After you've hidden the coin your memory will be erased and restored to a state just before you receiving this information.
Then you will be told about the task (i.e that you have hidden a coin), and asked to try to find the coin.
If you find it you win. The faster you find it, the better you win.
Where do you leave the coin so that when you have no memory of where you put it, you can lay your hands on it at once?
For just one coin, you might think up some suitable Schelling point, but now multiply the task a thousandfold, for all of your possessions. (I am not a minimalist; of books alone I have 3500.) How do you arrange all your stuff, all your life, in such a way that everything is exactly where you would first think of looking for it?
Never, ever, let any other member of your family/living-group tidy your stuff up. That way a) you can remember where you put stuff and be right, and b) If you're wrong, you can only blame yourself, thus reducing group discord. :)
Unfortunately, if you live with people who don't think that the natural way to organise stuff is 'piled wherever I put it down' then this method can itself cause discord - you just can't win :(
My usual approach for finding something that wasn't where I looked for it is to trace back my path to the last place I clearly remember it being (for stuff you lost track of recently, which is most of the stuff I need to look for).

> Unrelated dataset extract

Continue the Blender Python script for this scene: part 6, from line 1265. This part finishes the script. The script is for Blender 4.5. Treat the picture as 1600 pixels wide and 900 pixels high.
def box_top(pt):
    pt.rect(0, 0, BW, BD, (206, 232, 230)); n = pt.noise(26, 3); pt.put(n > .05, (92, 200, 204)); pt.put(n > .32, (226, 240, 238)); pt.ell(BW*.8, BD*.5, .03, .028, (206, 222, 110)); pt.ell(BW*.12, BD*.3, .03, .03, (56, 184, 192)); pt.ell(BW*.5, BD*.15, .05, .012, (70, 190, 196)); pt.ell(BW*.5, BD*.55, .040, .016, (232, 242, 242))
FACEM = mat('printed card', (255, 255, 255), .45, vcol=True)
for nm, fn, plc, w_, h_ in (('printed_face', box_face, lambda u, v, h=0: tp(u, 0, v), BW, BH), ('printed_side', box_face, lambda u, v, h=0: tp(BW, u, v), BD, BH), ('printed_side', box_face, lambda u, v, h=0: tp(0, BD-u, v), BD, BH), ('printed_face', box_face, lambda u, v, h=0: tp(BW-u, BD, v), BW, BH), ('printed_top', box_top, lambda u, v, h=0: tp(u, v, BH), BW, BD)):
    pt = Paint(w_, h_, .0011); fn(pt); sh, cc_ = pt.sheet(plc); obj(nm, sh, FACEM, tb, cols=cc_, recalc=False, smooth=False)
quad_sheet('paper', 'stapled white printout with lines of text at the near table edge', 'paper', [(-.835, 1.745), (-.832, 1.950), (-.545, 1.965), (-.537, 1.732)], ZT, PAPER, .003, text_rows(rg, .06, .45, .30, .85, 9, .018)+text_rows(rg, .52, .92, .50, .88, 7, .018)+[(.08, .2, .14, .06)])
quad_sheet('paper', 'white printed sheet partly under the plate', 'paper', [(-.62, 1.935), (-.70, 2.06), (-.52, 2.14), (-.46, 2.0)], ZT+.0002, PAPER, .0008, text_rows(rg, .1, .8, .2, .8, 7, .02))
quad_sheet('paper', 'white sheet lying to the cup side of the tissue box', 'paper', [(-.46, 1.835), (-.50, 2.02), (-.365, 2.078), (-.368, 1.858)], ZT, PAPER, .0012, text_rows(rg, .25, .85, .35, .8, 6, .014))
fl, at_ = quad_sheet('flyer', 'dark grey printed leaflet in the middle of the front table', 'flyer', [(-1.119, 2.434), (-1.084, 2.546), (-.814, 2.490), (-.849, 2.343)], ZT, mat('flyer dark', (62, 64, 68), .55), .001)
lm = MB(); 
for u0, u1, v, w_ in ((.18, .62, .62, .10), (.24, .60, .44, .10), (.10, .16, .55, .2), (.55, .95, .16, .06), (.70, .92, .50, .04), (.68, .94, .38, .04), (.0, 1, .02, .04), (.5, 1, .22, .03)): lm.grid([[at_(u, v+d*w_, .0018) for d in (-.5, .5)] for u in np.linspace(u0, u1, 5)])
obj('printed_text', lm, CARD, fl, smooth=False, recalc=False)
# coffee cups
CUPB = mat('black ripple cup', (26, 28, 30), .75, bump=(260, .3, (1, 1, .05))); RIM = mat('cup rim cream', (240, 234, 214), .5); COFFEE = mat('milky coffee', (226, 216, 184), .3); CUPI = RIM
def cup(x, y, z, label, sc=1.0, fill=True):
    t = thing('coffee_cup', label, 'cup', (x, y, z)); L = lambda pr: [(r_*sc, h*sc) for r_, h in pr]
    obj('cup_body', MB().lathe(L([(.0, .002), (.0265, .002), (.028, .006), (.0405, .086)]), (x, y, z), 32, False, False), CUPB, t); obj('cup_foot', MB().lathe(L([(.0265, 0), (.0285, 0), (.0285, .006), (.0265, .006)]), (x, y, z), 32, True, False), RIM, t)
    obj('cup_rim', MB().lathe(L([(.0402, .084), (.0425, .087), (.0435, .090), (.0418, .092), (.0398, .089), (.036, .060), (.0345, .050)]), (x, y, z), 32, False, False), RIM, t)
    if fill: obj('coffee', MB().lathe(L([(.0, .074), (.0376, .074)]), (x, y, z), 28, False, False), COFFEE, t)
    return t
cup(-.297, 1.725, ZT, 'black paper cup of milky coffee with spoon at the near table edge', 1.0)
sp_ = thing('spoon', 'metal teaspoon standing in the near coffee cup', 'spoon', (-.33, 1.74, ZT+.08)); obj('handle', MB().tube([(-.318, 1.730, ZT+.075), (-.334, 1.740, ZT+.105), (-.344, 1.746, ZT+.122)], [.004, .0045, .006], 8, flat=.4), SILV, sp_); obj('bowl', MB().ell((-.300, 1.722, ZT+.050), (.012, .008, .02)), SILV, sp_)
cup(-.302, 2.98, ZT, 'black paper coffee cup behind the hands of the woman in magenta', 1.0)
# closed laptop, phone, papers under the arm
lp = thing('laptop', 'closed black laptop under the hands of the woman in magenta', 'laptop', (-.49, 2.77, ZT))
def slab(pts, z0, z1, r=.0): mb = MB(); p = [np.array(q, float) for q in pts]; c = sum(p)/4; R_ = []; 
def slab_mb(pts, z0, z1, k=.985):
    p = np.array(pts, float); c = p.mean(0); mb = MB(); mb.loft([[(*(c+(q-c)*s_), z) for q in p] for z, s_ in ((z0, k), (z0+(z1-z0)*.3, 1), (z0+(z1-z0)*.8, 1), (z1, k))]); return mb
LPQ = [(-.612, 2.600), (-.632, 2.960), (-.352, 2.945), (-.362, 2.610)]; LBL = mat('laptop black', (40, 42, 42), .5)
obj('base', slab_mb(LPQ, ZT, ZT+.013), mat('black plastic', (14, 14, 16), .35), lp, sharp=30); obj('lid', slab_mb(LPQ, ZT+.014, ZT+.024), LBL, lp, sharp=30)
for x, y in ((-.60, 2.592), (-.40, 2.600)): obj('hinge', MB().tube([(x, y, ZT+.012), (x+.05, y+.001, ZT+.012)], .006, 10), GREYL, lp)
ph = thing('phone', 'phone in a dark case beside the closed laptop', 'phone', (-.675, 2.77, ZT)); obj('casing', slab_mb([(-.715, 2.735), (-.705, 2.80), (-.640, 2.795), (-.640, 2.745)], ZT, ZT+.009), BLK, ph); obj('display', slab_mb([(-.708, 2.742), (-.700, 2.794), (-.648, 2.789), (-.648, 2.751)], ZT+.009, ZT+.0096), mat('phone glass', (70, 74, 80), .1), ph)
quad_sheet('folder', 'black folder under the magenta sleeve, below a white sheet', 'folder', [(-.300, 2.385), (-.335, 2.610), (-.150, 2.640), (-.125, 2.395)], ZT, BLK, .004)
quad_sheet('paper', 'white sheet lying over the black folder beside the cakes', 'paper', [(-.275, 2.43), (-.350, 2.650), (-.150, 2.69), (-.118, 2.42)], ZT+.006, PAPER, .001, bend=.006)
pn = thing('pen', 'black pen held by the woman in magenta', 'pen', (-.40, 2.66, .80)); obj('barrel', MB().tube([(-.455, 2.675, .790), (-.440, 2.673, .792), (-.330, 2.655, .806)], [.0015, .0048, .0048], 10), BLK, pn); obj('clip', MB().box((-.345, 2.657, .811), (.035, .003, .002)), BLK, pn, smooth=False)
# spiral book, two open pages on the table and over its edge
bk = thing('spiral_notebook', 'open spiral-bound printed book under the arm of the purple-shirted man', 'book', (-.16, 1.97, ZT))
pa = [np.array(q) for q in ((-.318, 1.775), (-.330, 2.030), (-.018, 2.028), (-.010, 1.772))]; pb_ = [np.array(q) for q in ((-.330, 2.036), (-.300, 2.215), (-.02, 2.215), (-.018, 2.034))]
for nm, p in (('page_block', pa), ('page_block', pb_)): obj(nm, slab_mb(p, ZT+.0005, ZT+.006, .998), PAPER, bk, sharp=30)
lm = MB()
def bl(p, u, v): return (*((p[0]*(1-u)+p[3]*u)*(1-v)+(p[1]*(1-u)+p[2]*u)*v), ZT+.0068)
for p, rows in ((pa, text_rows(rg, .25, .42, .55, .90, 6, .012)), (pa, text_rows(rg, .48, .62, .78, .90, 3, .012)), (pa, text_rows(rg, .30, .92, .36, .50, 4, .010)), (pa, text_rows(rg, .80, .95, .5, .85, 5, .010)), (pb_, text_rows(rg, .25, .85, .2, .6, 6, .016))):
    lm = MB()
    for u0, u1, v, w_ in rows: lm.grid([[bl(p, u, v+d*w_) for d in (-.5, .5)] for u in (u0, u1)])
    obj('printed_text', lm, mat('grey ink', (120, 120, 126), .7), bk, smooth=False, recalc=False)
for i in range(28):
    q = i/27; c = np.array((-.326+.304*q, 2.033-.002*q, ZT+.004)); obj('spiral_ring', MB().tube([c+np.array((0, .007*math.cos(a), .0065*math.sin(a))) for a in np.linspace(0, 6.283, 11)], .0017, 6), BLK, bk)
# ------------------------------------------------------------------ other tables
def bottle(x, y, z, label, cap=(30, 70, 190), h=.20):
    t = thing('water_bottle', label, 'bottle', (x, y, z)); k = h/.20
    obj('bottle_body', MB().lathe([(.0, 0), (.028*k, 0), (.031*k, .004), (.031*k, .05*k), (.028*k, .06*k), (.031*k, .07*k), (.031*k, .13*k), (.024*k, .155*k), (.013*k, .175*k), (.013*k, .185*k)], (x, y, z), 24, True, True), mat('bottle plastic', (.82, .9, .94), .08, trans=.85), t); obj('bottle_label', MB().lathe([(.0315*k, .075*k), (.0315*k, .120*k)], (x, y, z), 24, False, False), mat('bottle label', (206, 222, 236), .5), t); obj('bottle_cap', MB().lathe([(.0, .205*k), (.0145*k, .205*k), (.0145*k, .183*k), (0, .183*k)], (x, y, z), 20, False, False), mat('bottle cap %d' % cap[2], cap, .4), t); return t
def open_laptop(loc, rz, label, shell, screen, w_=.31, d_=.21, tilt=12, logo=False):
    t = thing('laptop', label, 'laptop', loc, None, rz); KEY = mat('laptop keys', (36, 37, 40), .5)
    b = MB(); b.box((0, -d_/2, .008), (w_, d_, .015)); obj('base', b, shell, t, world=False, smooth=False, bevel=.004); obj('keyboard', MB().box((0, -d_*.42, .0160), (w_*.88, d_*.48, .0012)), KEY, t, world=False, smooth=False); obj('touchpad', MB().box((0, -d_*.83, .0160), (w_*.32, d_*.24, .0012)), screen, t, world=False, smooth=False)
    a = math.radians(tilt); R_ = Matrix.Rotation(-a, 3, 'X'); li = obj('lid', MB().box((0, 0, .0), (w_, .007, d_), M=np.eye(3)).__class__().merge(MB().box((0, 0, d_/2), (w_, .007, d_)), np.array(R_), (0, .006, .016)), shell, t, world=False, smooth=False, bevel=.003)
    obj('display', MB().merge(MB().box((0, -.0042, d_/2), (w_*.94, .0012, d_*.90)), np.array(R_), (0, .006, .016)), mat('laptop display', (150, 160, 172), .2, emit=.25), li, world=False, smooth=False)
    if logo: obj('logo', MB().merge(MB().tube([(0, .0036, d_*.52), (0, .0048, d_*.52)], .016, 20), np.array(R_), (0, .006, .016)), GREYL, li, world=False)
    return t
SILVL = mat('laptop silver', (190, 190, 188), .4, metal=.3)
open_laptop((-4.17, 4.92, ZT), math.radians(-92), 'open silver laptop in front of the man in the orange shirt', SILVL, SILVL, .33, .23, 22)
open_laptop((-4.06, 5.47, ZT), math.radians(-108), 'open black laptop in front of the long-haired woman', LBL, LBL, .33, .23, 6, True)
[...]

The item is nearly always found somewhere in arm's reach of that path. I can't understand why the suggestion to use this method is not considered helpful by those I live with.
I don't think that you can organise everything so that it is always where you first look for it, short of an eidetic memory, but so long as nearly everything is where you remember putting it and most things that are not are found quickly, you're most of the way there.
I wouldn't be surprised if the technology to be able to google your stuff becomes available within the next decade or so, perhaps via databases created by object recognition, maybe of a life-log, or something? That'd be a good way to avoid doing a load of work forcing all your stuff into some systematic order.
Get a weird, vaguely table like piece of furniture, declare it some long name containing "storage" and "organization" with great formality, and remove all other convenient places to put stuff.